The national park has always been counted as a rich wildlife habitat and bio-diversity hotspot. Various animals apart, it also boasts of a good endemic and migratory avian population.
Birdwatcher and lecturer of Tinsukia College Ranjan Das, who has carried out extensive research on the birds of the park, has recorded 380 species, which include both wetland and grassland birds. The huge bird population also attracts a large number of domestic and foreign tourists to the park every year.
Mathur said the shrinkage in area would translate into very low crude density and an even lower ecological density of wildlife, as large parts of the available habitat were degraded because of grazing by livestock from the two villages.

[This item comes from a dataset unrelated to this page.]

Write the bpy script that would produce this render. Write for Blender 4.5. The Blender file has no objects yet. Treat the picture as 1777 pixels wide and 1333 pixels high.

Given the fact that nearly 2,000 families resided in the two villages, finding a commensurate rehabilitation package was easier said than done, sources said, adding that it was also alleged that residents of these two villages felled trees inside the park and aided poaching directly or indirectly, taking advantage of the abysmally low number of forest personnel protecting the area.
When people were allowed to settle there by the government in the 1950s, the area allotted to them was just 3.73 sq km. But now, they are occupying 20 per cent of the land left after erosion. Moreover, from the original figure of 75 families who were rehabilitated in Laika, the population has swollen to 958 families. Likewise, the population in Dadhia has grown from90 families to 1,207 families.

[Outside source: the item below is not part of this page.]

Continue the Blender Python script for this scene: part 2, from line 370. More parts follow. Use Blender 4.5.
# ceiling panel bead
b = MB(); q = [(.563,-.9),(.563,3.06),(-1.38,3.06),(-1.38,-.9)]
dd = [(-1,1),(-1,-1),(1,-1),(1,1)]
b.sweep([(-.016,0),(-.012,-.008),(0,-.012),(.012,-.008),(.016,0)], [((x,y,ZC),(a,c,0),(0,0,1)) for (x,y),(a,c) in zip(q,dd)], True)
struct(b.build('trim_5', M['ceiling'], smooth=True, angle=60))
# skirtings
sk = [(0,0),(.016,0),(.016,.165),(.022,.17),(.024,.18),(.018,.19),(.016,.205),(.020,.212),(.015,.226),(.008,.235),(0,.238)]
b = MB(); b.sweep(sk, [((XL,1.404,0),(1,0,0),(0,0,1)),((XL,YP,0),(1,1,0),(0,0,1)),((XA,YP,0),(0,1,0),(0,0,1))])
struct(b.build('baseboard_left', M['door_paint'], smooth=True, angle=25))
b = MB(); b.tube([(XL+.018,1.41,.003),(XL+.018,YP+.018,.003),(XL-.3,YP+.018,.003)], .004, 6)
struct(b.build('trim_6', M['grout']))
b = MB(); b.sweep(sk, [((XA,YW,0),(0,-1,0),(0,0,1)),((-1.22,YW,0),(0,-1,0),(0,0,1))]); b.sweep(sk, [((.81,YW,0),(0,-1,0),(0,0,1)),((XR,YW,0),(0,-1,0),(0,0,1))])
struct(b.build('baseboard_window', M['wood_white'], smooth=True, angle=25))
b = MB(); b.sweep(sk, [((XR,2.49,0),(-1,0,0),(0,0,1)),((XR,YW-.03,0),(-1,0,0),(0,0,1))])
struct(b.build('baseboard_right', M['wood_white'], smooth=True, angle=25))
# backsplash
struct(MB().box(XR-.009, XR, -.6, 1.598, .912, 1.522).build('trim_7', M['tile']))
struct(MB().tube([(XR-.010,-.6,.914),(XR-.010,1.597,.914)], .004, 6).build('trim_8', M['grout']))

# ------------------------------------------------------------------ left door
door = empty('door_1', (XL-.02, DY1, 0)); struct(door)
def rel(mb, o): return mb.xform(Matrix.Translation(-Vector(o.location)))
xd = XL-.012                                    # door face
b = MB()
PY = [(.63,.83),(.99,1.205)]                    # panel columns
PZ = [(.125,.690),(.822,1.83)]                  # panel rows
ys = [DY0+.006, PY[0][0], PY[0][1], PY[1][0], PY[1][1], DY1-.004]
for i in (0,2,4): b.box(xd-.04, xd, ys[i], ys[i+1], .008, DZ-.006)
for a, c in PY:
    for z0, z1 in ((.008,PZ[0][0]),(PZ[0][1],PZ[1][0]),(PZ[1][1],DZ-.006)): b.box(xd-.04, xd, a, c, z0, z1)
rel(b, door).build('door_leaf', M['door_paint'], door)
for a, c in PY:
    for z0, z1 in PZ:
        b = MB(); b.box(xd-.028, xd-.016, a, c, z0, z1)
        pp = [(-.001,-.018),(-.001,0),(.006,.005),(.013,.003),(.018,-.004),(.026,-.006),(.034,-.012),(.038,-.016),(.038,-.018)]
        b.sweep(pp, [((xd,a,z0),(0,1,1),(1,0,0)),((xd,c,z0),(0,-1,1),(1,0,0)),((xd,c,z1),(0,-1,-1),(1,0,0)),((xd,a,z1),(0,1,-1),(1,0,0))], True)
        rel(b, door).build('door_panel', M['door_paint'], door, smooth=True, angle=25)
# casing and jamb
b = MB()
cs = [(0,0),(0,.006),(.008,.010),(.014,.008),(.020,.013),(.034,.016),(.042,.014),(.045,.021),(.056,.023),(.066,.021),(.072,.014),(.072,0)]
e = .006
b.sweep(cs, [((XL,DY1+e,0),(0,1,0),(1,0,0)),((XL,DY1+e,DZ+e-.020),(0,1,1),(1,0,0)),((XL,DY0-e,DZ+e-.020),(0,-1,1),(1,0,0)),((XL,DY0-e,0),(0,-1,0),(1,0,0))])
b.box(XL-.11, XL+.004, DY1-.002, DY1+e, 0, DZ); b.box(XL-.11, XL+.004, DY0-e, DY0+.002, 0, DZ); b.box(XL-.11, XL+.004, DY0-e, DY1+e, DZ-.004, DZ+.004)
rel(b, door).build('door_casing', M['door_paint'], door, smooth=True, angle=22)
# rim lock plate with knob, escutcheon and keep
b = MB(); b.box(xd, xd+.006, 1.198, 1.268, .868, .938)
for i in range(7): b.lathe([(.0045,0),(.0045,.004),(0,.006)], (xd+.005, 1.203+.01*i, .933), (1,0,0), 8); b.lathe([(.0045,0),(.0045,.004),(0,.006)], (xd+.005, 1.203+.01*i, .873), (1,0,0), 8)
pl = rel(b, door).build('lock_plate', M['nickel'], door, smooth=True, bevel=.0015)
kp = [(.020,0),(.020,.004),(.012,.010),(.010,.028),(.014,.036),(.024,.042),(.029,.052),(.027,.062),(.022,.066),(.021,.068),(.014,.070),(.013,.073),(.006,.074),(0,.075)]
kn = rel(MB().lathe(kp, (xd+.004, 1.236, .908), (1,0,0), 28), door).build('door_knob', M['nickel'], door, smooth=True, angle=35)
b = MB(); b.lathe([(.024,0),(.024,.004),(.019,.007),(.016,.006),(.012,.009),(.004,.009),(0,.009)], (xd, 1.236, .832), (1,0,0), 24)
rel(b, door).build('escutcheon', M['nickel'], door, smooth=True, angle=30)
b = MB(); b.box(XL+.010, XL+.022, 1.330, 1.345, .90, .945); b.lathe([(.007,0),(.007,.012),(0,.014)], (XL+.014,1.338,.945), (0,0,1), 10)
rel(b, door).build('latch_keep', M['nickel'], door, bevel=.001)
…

Numerous attempts have been made in the past by the Tinsukia district administration, with assistance from the forest department, to shift the two forest villages from the core area of the park. No plan, however, has materialised till now owing to a lack of consensus among the villagers.
According to wildlife rules, the core zone of a national park needs to be absolutely free from human habitation. But it seems that this norm was overlooked while according national park status to Dibru-Saikhowa in 1999.
“The officials engaged in the work might have ignored the presence of the two forest villages inside the core zone of Dibru-Saikhowa for reasons best known to them,” a source said.
“It is still a mystery as to how Dibru-Saikhowa was accorded the status of a national park without taking into consideration the existence of the two villages. The two villages have now become major threats to the existence of the park,” Nakul Khound, co-ordinator of Irab-Kirab, an environmental NGO, said, while demanding relocation of the two villages.
“The state government will have to draw up a comprehensive compensation package for the villagers before they are shifted,” Khound added.
The park, which is surrounded by six rivers — Lohit, Dibang and Disang on the north and Anantnala, Dangori and Dibru on the south — is also facing a major threat in the form of erosion by these rivers.
Mathur said, “While we have prescribed anti-erosion measures in our camp areas in our management plan, our energies are concentrated on achieving at least some level of protection with the 20-odd frontline staff trying to protect the 240 sq km that remains.”
In Kaziranga National Park, around 530 men guard the 1,000 sq km park — roughly translating into one frontline staff for every 1.8 sq km area. In Dibru-Saikhowa, however, there is only one guard for every 10 sq km.